Confieso que siempre he sentido cierta predilección por D. Miguel de Unamuno. Filósofo de los de verdad, de esos que no sólo piensan sobre la vida, sino que aspiran a vivir como piensan. Hombre de luchas; consigo mismo y con Dios. Hombre de contradicciones; como lo somos todos en tantos momentos. La razón de mi querencia sospecho que se encuentra en su insobornable deseo de búsqueda de lo auténtico.

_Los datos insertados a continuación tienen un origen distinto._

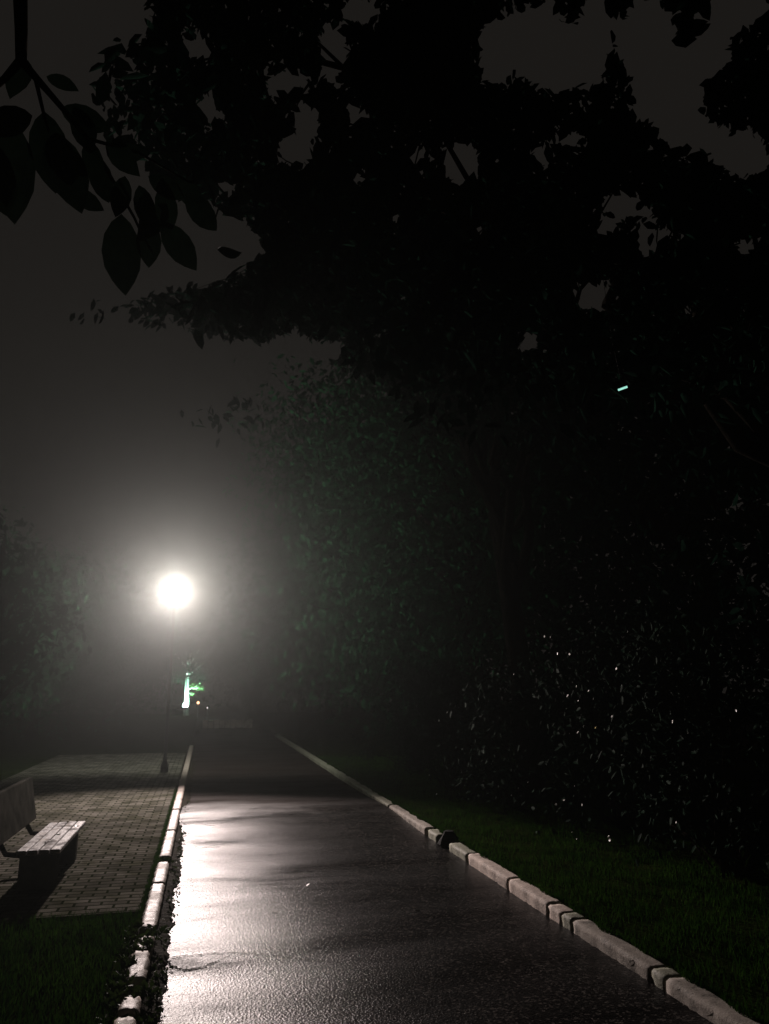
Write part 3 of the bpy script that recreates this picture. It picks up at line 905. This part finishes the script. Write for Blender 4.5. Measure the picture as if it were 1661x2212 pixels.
for lab, (px, py) in (('pale wet leaf lying on the far part of the road near the right kerb', (770, 1741)),
                      ('wet leaf on the middle of the road, level with the bench', (660, 1913)),
                      ('dark-edged wet leaf on the bright part of the road near the crack', (600, 1968)),
                      ('small wet leaf on the dark right half of the road', (905, 1960))):
    q = at_z(px, py, 0.012)
    q.z = float(road_z(np.array(q.x), np.array(q.y))) + .006
    o = leaf_mesh('fallen_leaf', np.array([[0, 0, 0.]]), np.array([.06]), np.array([[random.gauss(0, 1), random.gauss(0, 1), 0.12]]), M_wet, None, T_BIG, nrm=np.array([[0.05, 0.15, 1.]]))
    o.location = q; tag(o, lab, 'leaf', 'fallen leaves on the road')

# ------------------------------------------------------------------ the bright lamp
root = empty('street_lamp', (LAMP_POS.x, LAMP_POS.y, 0))
h = LAMP_POS.z
mb = MB(); mb.lathe((0, 0, 0), [(.08, 0.0), (.08, .22), (.05, .28), (.035, .32), (.028, h - .36), (.028, h - .28)], 14)
mb.build('post', M_post, root, smooth=True)
aim = Vector((-0.7, 5.0, 0.35)) - LAMP_POS
qa = aim.to_track_quat('-Z', 'Y')
head = empty('lamp_head', (0, 0, h)); head.parent = root
mb = MB(); mb.lathe((0, 0, 0), [(.05, .14), (.09, .12), (.12, .08), (.135, .02), (.135, -.02), (.122, -.022), (.12, 0.0)], 24)
hs = mb.build('housing', M_post, root, smooth=False); hs.location = (0, 0, h); hs.rotation_euler = qa.to_euler()
mb = MB()
for k in range(-4, 5):
    mb.box((k * .035, 0, .14), (.008, .26 - abs(k) * .02, .09), bev=.002)
fn = mb.build('cooling_fins', M_post, root); fn.location = (0, 0, h); fn.rotation_euler = qa.to_euler()
mb = MB(); mb.lathe((0, 0, 0), [(.118, -.006), (.10, -.014), (.07, -.020), (.02, -.024)], 24)
ln = mb.build('lens', emit('lamp_lens', (1.0, 0.90, 0.80), 6), root, smooth=True); ln.location = (0, 0, h); ln.rotation_euler = qa.to_euler()
bpy.data.objects.remove(head)
mb = MB()
for sx in (-1, 1):
    mb.tube([(sx * .15, .02, h), (sx * .15, .03, h - .2), (0, .04, h - .30)], .012, 6)
mb.build('bracket', M_post, root)
ld = bpy.data.lights.new('lamp_light', 'SPOT'); ld.energy = LAMP_POWER; ld.color = (1.0, 0.83, 0.78); ld.shadow_soft_size = 0.10
ld.spot_size = R(82); ld.spot_blend = 0.8
lo = bpy.data.objects.new('lamp_light', ld); COL.objects.link(lo); lo.parent = root
lo.location = Vector((0, 0, h)) + aim.normalized() * 0.06; lo.rotation_euler = qa.to_euler()
sd = bpy.data.lights.new('fill_light', 'POINT'); sd.energy = 60; sd.color = (0.95, 0.95, 0.85); sd.shadow_soft_size = .06  # added fill, brightens the foliage and ground around the lamp
so = bpy.data.objects.new('fill_light', sd); COL.objects.link(so); so.parent = root; so.location = (0, .22, h + .22)
tag(root, 'blazing white round floodlight on a slim post left of the lane', 'street lamp')

# ------------------------------------------------------------------ far end: green spotlight on a trunk, small lights, pale low wall
q = at_y(400, 1530, 55)
root = empty('lit_tree', (q.x + .05, 56.0, 0))
mb = MB()
mb.tube([(0, 0, -.15), (.02, 0, .7), (-.02, 0, 1.5), (-.05, 0, 2.2), (0, 0, 3.0), (.1, 0, 4.2)], [.20, .165, .16, .15, .12, .05], 10)
mb.tube([(-.04, 0, 1.75), (.3, -.05, 1.85), (.7, -.1, 1.85), (1.1, -.1, 1.8)], [.05, .035, .02, .008], 6)
mb.tube([(-.04, 0, 1.45), (.2, -.05, 1.5), (.4, -.1, 1.42)], [.03, .02, .008], 6)
for k in range(7):
    a = k * .9
    mb.tube([(0, 0, 2.7 + .1 * k), (.6 * math.cos(a), .5 * math.sin(a), 3.2 + .12 * k), (1.1 * math.cos(a), .9 * math.sin(a), 3.6 + .15 * k)], [.05, .03, .01], 5)
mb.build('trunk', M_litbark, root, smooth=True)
P = []
for cx, cy, cz, sg, n_ in ((.35, -.1, 1.95, .12, 30), (.65, -.15, 1.9, .12, 30), (.95, -.15, 1.82, .10, 26), (.35, -.1, 1.48, .07, 12)):
    P.append(np.array([cx, cy, cz]) + np.clip(rng.normal(size=(n_, 3)), -1.6, 1.6) * sg)
Pc = []
for k in range(70):
    a = random.uniform(0, 6.28); rr_ = random.uniform(.1, 1.2)
    Pc.append(np.array([rr_ * math.cos(a), rr_ * math.sin(a), 3.3 + random.uniform(-.95, 1.3)]) + rng.normal(size=(45, 3)) * .18)
Pc = np.vstack(Pc)
leaf_mesh('crown', Pc, .15 * rng.uniform(.6, 1.3, len(Pc)), droop(len(Pc)), M_leaf, root)
for Q in P:
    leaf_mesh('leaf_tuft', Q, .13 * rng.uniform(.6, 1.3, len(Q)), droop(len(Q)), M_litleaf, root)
tag(root, 'distant slender tree lit green from below by a spotlight', 'tree')
root = empty('ground_spotlight', (q.x, 55.0, 0))
mb = MB(); mb.tube([(0, 0, -.1), (0, 0, q.z - .1)], .03, 8); mb.box((0, 0, q.z - .1), (.3, .12, .05)); mb.build('stand', M_metal, root)
mb = MB(); mb.lathe((0, 0, q.z), [(.05, -.09), (.13, -.05), (.15, .07), (.145, .08)], 14); mb.build('housing', M_metal, root)
mb = MB(); mb.lathe((0, 0, q.z + .085), [(.17, 0), (.19, .10), (.12, .26), (.03, .36)], 14); mb.build('lens', emit('green_lens', (0.60, 1.0, 0.85), 3), root, smooth=True)
ld = bpy.data.lights.new('spotlight_light', 'SPOT'); ld.energy = 420; ld.color = (0.45, 1.0, 0.78); ld.shadow_soft_size = .08
ld.spot_size = R(95); ld.spot_blend = .5
lo = bpy.data.objects.new('spotlight_light', ld); COL.objects.link(lo); lo.parent = root; lo.location = (0, .32, q.z + .10)
lo.rotation_euler = Vector((.25, .9, 1.2)).to_track_quat('-Z', 'Y').to_euler()
tag(root, 'bright green-white spotlight near the ground at the far end of the lane', 'spotlight')
def small_lamp(label, px, py, Y, col, s, r):
    q = at_y(px, py, Y)
    root = empty('garden_lamp', (q.x, Y, 0))
    mb = MB(); mb.tube([(0, 0, -.1), (0, 0, q.z - r)], .025, 8); mb.build('post', M_metal, root)
    mb = MB(); mb.lathe((0, 0, q.z), [(r * .3, -r), (r * .8, -r * .6), (r, 0), (r * .8, r * .6), (r * .3, r)], 12)
    mb.build('globe', emit('globe_' + label.split()[0], col, s), root, smooth=True)
    mb = MB(); mb.lathe((0, 0, q.z + r), [(r * .5, 0), (r * .3, r * .3), (.01, r * .5)], 10); mb.build('cap', M_metal, root)
    tag(root, label, 'garden lamp')
small_lamp('orange glowing garden lamp right of the green spotlight', 428, 1518, 52, (1.0, 0.42, 0.20), 0.5, .085)
small_lamp('tiny white lamp high above the green spotlight', 404, 1456, 54, (0.8, 1, 0.9), 0.25, .06)
small_lamp('faint pale lamp lowest and rightmost of the distant lights', 448, 1529, 50, (0.9, 0.85, 0.8), 0.12, .05)
yw = at_z(490, 1568, 0.05).y
x0, x1 = at_y(437, 1568, yw).x, at_y(545, 1568, yw).x
mb = MB()
nb = 9
for k in range(nb):
    xx = x0 + (x1 - x0) * (k + .5) / nb
    mb.box((xx - (x0 + x1) / 2, random.uniform(-.02, .02), .14), ((x1 - x0) / nb - .02, .25, .36 + random.uniform(-.03, .03)), bev=.02)
tag(mb.build('low_wall', M_kerb, loc=((x0 + x1) / 2, yw, 0)), 'pale low wall across the far end of the lane', 'wall')

# ------------------------------------------------------------------ bright fleck of unknown source, given a made-up glowing tube
a, b = at_d(1334, 843, 4.1), at_d(1356, 835, 4.1)
c = (a + b) / 2
root = empty('light_fleck', c)
mb = MB(); mb.tube([a - c, b - c], .0055, 10); mb.build('tube', emit('fleck_glow', (0.45, 1.0, 0.82), 0.10), root)
for p in (a - c, b - c):
    dv = (b - a).normalized() * .002
    mb = MB(); mb.tube([p - dv, p + dv], .0065, 8); mb.build('fleck_end', M_dark, root)
mb = MB(); mb.tube([(0, 0, .006), (.02, .1, .3), (.06, .25, 1.0)], .0015, 5); mb.build('fleck_cord', M_dark, root)  # hanger and end pieces are made up to hold the glow
tag(root, 'tiny green-white fleck of light, a made-up tilted tube in the dark tree', 'light')

# ------------------------------------------------------------------ air
m, nt, N, L, P = new_mat('haze_air')
N.remove(P)
pv = N.new('ShaderNodeVolumePrincipled')
pv.inputs['Color'].default_value = (0.84, 0.93, 0.90, 1)
pv.inputs['Density'].default_value = HAZE_DENSITY
pv.inputs['Anisotropy'].default_value = 0.87
L.new(pv.outputs[0], N['Material Output'].inputs['Volume'])
v = [(x, y, z) for x in (-80, 80) for y in (-16, 115) for z in (-1.2, 16)]
f = [[0, 1, 3, 2], [4, 6, 7, 5], [0, 4, 5, 1], [2, 3, 7, 6], [0, 2, 6, 4], [1, 5, 7, 3]]
tag(obj('haze', v, f, m), 'thin pale night haze around the lane', 'haze', kind='stuff')
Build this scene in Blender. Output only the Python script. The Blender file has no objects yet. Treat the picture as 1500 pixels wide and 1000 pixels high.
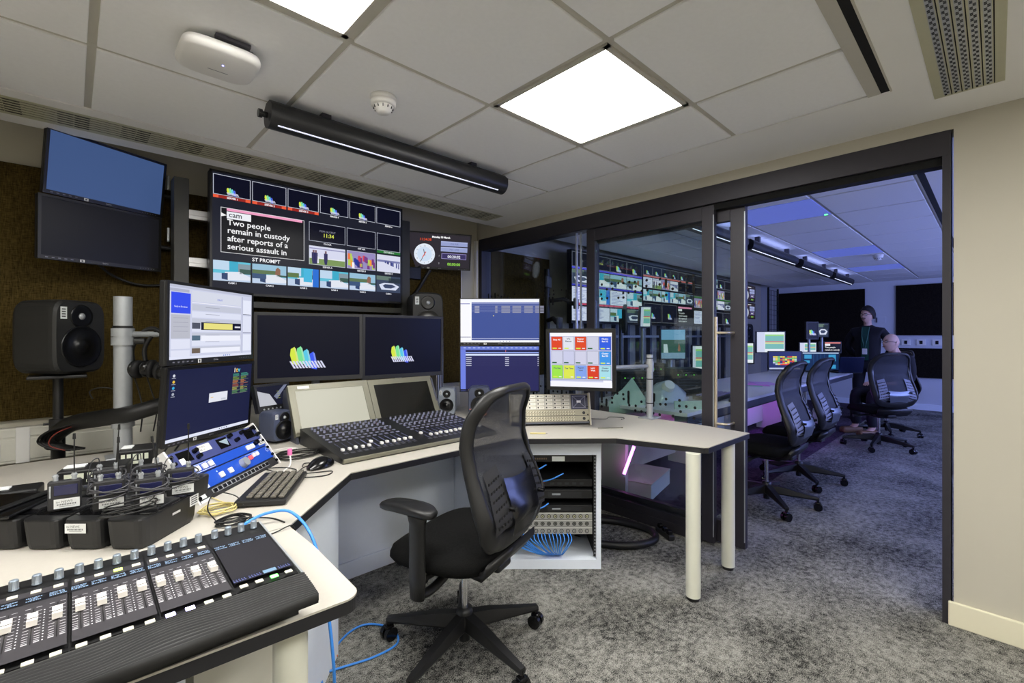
import bpy, bmesh, math, random
from mathutils import Matrix, Vector, Euler
random.seed(7)
SC = bpy.context.scene
COL = SC.collection
PI = math.pi
R = math.radians

# ------------------------------------------------------------------ camera, world, light, exposure
YAWX = math.atan((1460 - 750) / 677.0)            # angle between the view axis and the monitor wall direction (+X)
cam_d = bpy.data.cameras.new('camera')
cam_d.sensor_width = 36.0
cam_d.lens = 36.0 * 677.0 / 1500.0
cam_d.shift_y = -(500 - 491) / 1500.0
cam_d.clip_start = 0.03
cam = bpy.data.objects.new('camera', cam_d); COL.objects.link(cam)
cam.location = (0, 0, 1.27)
cam.rotation_euler = (PI / 2, 0, YAWX - PI / 2)
SC.camera = cam
w = bpy.data.worlds.new('world'); SC.world = w; w.use_nodes = True
w.node_tree.nodes['Background'].inputs[0].default_value = (0.02, 0.02, 0.022, 1)
w.node_tree.nodes['Background'].inputs[1].default_value = 1.0
SC.view_settings.view_transform = 'Standard'
SC.view_settings.look = 'None'
SC.view_settings.gamma = 1
SC.view_settings.use_curve_mapping = False
SC.view_settings.exposure = 0.0
PANEL_STRENGTH = 27.0
FAR_BLUE = 8.8
SCREEN = 1.0

def area(name, loc, rot, sx, sy, power, col):
    l = bpy.data.lights.new(name, 'AREA'); l.shape = 'RECTANGLE'; l.size = sx; l.size_y = sy
    l.energy = power; l.color = col
    o = bpy.data.objects.new(name, l); COL.objects.link(o); o.location = loc; o.rotation_euler = rot
    return o
# blue fill lights added above the tubular lamps to brighten the next room's ceiling
for x in (3.8, 5.3, 6.9, 8.4):
    area('ceiling_fill', (x, 1.62, 2.185), (PI, 0, 0), 1.1, 0.06, 0.4, (0.36, 0.44, 1.0))

# ------------------------------------------------------------------ colour + material helpers
def lin(c):
    return tuple(((v / 12.92) if v <= 0.04045 else ((v + 0.055) / 1.055) ** 2.4) for v in c)
def rgb(r, g, b):
    return lin((r / 255, g / 255, b / 255))
MATS = {}
def mat(name, col, rough=0.5, metal=0.0, noise=0.0, nscale=40, bump=0.0, bscale=200, emit=None, es=1.0, coat=0.0, spec=0.5):
    if name in MATS: return MATS[name]
    m = bpy.data.materials.new(name); m.use_nodes = True
    nt = m.node_tree; b = nt.nodes['Principled BSDF']
    b.inputs['Base Color'].default_value = (*col, 1)
    b.inputs['Roughness'].default_value = rough
    b.inputs['Metallic'].default_value = metal
    b.inputs['Specular IOR Level'].default_value = spec
    if coat: b.inputs['Coat Weight'].default_value = coat
    tc = nt.nodes.new('ShaderNodeTexCoord')
    nz = nt.nodes.new('ShaderNodeTexNoise'); nz.inputs['Scale'].default_value = nscale
    nt.links.new(tc.outputs['Object'], nz.inputs['Vector'])
    if noise:
        mp = nt.nodes.new('ShaderNodeMixRGB'); mp.blend_type = 'MIX'
        mp.inputs[1].default_value = (*[c * (1 - noise) for c in col], 1)
        mp.inputs[2].default_value = (*[min(1, c * (1 + noise)) for c in col], 1)
        nt.links.new(nz.outputs['Fac'], mp.inputs[0]); nt.links.new(mp.outputs[0], b.inputs['Base Color'])
    else:
        mr = nt.nodes.new('ShaderNodeMapRange')
        mr.inputs[3].default_value = max(0.02, rough - 0.05); mr.inputs[4].default_value = min(1, rough + 0.05)
        nt.links.new(nz.outputs['Fac'], mr.inputs[0]); nt.links.new(mr.outputs[0], b.inputs['Roughness'])
    if bump:
        n2 = nt.nodes.new('ShaderNodeTexNoise'); n2.inputs['Scale'].default_value = bscale
        bp = nt.nodes.new('ShaderNodeBump'); bp.inputs['Strength'].default_value = bump; bp.inputs['Distance'].default_value = 0.002
        nt.links.new(tc.outputs['Object'], n2.inputs['Vector'])
        nt.links.new(n2.outputs['Fac'], bp.inputs['Height']); nt.links.new(bp.outputs['Normal'], b.inputs['Normal'])
    if emit:
        b.inputs['Emission Color'].default_value = (*emit, 1); b.inputs['Emission Strength'].default_value = es
    MATS[name] = m
    return m
def attr_mat(name, rough, emission, strength=1.0):
    m = bpy.data.materials.new(name); m.use_nodes = True
    nt = m.node_tree; b = nt.nodes['Principled BSDF']
    a = nt.nodes.new('ShaderNodeAttribute'); a.attribute_name = 'Col'; a.attribute_type = 'GEOMETRY'
    b.inputs['Roughness'].default_value = rough
    if emission:
        b.inputs['Base Color'].default_value = (0.004, 0.004, 0.005, 1)
        nt.links.new(a.outputs['Color'], b.inputs['Emission Color'])
        b.inputs['Emission Strength'].default_value = strength
        b.inputs['Specular IOR Level'].default_value = 0.12
    else:
        nt.links.new(a.outputs['Color'], b.inputs['Base Color'])
    return m
M_SCREEN = attr_mat('lit_screen', 0.3, True, SCREEN)
M_PRINT = attr_mat('printed_surface', 0.45, False)

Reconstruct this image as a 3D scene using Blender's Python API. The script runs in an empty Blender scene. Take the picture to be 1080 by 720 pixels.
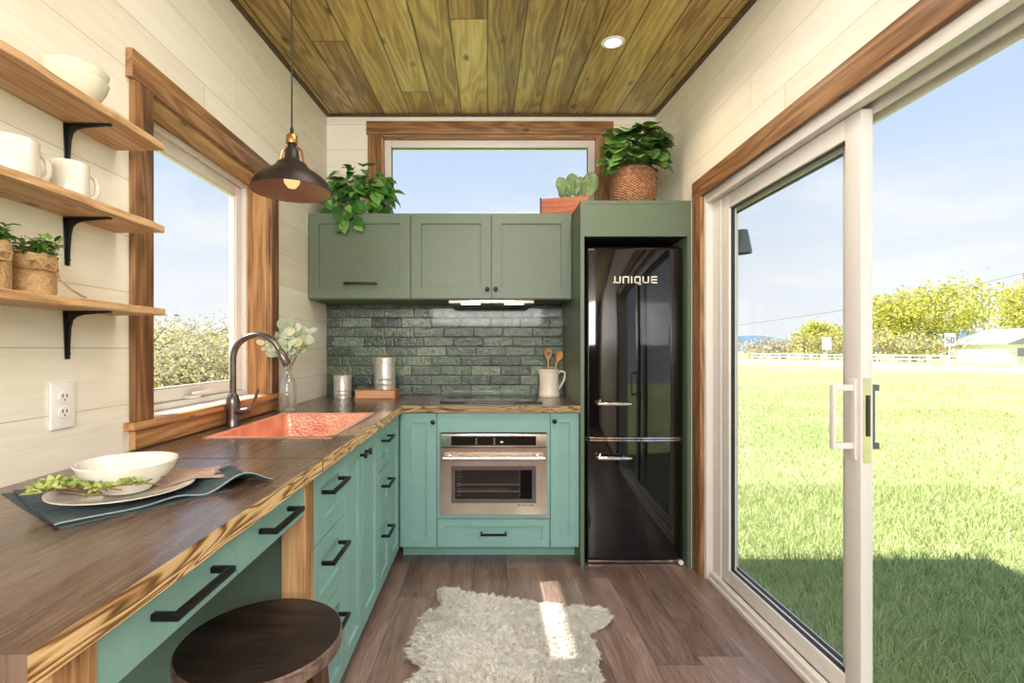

Afirma D. Miguel en su obra Del sentimiento trágico de la vida que tal vez lo que realmente nos diferencia de los animales no sea la razón, sino el sentimiento. Por “razón” está entendiendo aquí Unamuno la pura lógica, el frío cálculo, en claro rechazo al cientificismo. Y por “sentimiento” la sed de sentido existencial. Por eso llega a decir: “acaso también el cangrejo resuelva ecuaciones de segundo grado”.
Puede que los cangrejos hagan matemáticas en su más íntima intimidad. ¡Qué curioso! (bueno, no tanto; Unamuno sabe lo que se escribe), esta disparatada imagen recuerda a una forma típicamente platónica de representarse a la divinidad: Dios como el gran geómetra.
¿Qué actividad más sublime y perfecta puede haber que la del ejercicio de las inmateriales y exactas matemáticas? Puras, desencarnadas, universales, abstractas… Así Dios no se mezcla ni contamina con lo material, lo limitado, lo imperfecto, lo concreto.
¡Qué concepción de la divinidad tan lejana de ese Dios que llora en un pesebre!
Está claro que en matemáticas, física y química a Dios no le gana nadie. Y si no que se lo pregunten a Job. Pero si Dios no pasa de ser un gran arquitecto o un gran relojero, no será mucho más que un gran crustáceo decápodo con un buen máster (o un doble grado).
“El teléfono puede servirnos para comunicarnos a distancia con la mujer amada. ¿Pero esta para qué nos sirve?”, insiste el genial Unamuno. Es decir: la razón científico-técnica puede ser realmente provechosa si está al servicio de lo verdaderamente valioso.
Probablemente Dios hace matemáticas (entre otras muchas cosas), pero seguro que lo hace con un amor tal que hasta una ecuación de segundo grado da sentido y salva.